City leaders developed the three-tier rate hike system in 2014, after the commission was forced to ask Polson ratepayers for what they believed would be a 300-percent increase to their monthly bills. The increases will pay for the design and construction of a new water treatment system, which must be replaced by 2018 to meet federal Environmental Protection Agency requirements.

“Our current lagoon system, which was build over 50 years ago, is not keeping up with current demands and EPA-mandated effluent requirements,” Knutson said in January 2015. “We have been out of compliance on a regular basis since January 2014.”

Though the commission considered the idea of repairing the current lagoon system, the city determined in March 2013 that the current system was beyond repair.

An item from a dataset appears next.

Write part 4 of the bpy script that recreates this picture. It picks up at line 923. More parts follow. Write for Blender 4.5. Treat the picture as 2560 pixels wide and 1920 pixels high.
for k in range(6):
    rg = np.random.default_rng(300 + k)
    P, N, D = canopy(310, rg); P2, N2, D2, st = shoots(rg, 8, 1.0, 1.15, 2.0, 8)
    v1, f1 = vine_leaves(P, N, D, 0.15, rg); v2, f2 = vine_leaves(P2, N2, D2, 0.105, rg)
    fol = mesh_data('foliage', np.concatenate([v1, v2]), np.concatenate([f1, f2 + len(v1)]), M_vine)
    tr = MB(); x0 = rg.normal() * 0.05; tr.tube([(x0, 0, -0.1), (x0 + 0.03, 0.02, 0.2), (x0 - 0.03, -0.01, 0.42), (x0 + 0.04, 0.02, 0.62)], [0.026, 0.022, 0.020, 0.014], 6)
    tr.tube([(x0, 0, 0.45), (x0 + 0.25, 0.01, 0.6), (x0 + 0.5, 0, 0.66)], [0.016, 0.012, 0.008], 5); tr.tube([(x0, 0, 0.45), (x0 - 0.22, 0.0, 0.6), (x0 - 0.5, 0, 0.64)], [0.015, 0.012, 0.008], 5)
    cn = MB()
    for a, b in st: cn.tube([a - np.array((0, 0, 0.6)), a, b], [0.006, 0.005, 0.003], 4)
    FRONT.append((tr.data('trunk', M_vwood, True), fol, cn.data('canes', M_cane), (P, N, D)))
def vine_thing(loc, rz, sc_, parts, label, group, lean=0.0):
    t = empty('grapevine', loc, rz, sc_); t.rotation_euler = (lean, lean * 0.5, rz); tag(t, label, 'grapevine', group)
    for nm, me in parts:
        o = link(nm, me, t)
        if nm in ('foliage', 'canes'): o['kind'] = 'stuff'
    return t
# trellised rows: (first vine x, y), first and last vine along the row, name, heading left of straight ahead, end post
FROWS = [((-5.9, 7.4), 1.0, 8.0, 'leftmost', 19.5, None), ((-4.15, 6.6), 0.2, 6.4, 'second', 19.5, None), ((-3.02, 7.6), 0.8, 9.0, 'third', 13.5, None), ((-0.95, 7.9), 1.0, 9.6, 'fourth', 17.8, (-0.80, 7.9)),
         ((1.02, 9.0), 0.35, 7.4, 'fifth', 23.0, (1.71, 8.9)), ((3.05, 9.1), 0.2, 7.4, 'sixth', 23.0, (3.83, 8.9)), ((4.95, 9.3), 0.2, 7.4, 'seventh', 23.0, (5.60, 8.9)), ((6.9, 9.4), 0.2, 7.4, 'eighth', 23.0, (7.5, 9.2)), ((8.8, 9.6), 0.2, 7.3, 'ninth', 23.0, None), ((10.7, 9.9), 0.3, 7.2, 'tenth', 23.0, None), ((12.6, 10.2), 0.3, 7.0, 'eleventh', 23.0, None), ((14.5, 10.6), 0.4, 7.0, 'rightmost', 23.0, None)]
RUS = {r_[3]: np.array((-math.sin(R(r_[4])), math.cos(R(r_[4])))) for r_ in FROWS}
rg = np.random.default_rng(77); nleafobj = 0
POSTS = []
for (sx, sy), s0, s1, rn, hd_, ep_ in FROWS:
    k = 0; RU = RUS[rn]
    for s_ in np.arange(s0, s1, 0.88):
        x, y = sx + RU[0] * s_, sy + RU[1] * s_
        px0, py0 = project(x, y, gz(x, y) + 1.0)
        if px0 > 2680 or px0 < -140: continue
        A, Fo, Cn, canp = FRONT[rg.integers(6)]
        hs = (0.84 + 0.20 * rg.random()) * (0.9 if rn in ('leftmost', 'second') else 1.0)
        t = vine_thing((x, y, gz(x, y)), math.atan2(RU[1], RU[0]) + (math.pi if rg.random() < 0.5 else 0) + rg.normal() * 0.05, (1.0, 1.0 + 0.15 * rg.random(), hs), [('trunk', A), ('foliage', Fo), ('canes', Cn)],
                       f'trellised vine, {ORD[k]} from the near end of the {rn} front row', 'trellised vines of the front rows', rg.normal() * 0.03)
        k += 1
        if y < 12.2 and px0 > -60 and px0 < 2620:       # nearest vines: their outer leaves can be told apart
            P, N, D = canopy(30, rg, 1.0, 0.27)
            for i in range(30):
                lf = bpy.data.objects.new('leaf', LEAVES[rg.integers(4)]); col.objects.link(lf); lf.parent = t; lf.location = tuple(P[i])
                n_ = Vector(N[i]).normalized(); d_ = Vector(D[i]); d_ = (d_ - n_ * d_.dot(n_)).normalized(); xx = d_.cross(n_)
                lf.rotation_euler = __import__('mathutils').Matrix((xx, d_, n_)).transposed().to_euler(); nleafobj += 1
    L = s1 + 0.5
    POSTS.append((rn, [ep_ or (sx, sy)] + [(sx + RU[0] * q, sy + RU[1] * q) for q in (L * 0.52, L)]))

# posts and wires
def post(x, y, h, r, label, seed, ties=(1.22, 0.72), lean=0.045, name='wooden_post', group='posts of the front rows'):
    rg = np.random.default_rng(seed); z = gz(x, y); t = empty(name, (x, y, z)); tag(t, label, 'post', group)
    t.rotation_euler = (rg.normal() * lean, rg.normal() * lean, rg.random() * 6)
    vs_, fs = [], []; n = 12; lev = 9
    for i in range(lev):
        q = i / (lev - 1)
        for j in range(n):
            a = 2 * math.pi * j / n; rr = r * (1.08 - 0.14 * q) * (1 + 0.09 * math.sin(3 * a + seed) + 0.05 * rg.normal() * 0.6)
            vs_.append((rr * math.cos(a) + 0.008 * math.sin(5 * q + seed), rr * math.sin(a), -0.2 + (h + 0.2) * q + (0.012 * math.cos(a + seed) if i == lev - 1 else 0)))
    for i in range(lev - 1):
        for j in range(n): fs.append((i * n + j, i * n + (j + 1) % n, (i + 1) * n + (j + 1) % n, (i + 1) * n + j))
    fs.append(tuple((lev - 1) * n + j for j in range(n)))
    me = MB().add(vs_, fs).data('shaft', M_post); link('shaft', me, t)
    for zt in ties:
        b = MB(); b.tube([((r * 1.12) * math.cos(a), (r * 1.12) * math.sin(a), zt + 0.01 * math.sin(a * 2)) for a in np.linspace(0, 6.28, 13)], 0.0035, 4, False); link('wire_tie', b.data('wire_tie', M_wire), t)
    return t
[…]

City leaders were able to save money on the new system by altering the original plan, which had been estimated at $18.9 million. The modified sewer system is expected to cost $14.8 million.

“With the $4 million savings, we will see less of a rate increase,” City Manager Mark Shrives said in 2015. “We will still be doing another increase, and we will now be going back and doing those calculations.”

City officials knew for up to 15 years that the 50-year-old lagoons would have to be replaced, yet rates stayed flat for at least 10 years.

The current plant should handle the addition of about 2,000 residents by 2034.

The third and final rate increase of approximately $9 will be presented to sewer customers near the completion of the sewer system replacement around spring 2018, Shrives said.